L'opposition de droite, sous l'éteignoir depuis la réelection de Morales fin 2009, se déchaîne.

Elle réclame la démission du ministre de l'Interieur Sacha Llorenti. Elle dénonce l'impuissance contre le narcotrafic depuis que Morales a expulsé en 2008 l'agence américaine DEA, imitant le Venezuela de son allié Hugo Chavez.

Enfin, elle rappelle l'ambiguïté d'un gouvernement dont le président est dirigeant d'un syndicat de cultivateurs de feuilles de coca -matière première de la cocaïne. Et promeut sa culture au nom des usages traditionnels.«Une série d'éléments nous font penser que la lutte contre le narcotrafic ne produit pas de résultats» a euphémisé le député d'opposition Andrés Ortega.

La Bolivie est le 3e producteur mondial de cocaïne, un volume en hausse constante à 113 tonnes (chiffres ONU en 2008) et largement sous-évalué, pour nombre d'experts comme M. Justiniano.

L'État reconnait le poids du narcotrafic -jusqu'à 3% du PIB, a récemment admis le vice-président Alvaro Garcia. Mais il revendique des progrès constants -saisies en hausse à 40 tonnes en 2010- signe selon lui que la DEA n'est pas indispensable.
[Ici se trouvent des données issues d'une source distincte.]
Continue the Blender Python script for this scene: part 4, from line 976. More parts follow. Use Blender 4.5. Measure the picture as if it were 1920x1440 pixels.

M. Caceres a même déclaré cette semaine que l'arrestation de Sanabria était le fait d'une DEA revancharde, «vexée» par son expulsion.

Il a toutefois promis de coopérer avec les enquêteurs américains, tout en affirmant que la Bolivie «ignorait tout» du mandat d'arrêt américain contre le général Sanabria. Pressé de s'expliquer sur la discrète tentative de rapatriement du général dont l'opposition l'accuse, il a éludé les questions.